Typically Nick and five other neighborhood teenagers log on from their own homes and form teams with others online for combat. This time they gathered at the Averna home, showing a reporter how the game worked and talking about the war.

"I haven't made a connection between this and the war, until you asked," Nick said. "You control these guys on the screen with a button. I would never want to do this for real. I would be too afraid." Text flashed at the top of the screen: "You were killed by 2X Comcast with a m63A."

"Kill or be killed" encounters are, of course, at the core of a stream of video games, from medieval fantasies to contemporary military simulations to more lurid fare. Even with a war in Iraq unfolding on live television, the shooting in dens and game arcades goes on with little pause. The question is whether there are new lessons to be drawn.

Rob Smith, editor in chief of PC Gamer magazine, said a case could be made for war-themed video games as a kind of pedagogic device, a tool to help young people become more familiar with the armaments talked about on television. After all, the Army itself has created a free game called America's Army as a recruitment tool. But Smith contends that games, and their enjoyment, are altogether distinct from the realities of war.

Fantasy versus reality

"There is a war going on with real people dropping real bombs," he said, "and the connection between that and games is such a monumental leap it's difficult to make a correlation."

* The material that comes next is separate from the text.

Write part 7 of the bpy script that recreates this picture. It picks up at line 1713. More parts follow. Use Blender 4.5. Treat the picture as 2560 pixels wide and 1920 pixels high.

Indeed, one of Nick's fellow players in Orange said it was easy to separate the two. "Real war you can't control with a joystick," said Mike Epstein, 15, who his friends agree is the best player of the game in their neighborhood circle (although they also agree that he plays it too long and too often). "When you die, you die."

Another friend, Brian Skinner, 16, quoted a character from a movie who had served in a war but was now a football player: "Someone says to him, `It's going to be a war out there on the field.' And the guy says, `I've been to war. This is just a game.'"

In other game-playing households, though, perceptions vary.

Lisa Jacobs of San Diego, a mother of four whose husband is a special-operations lieutenant colonel on duty in Kuwait, said she worried about whether children can make a distinction between reality and the violence of games.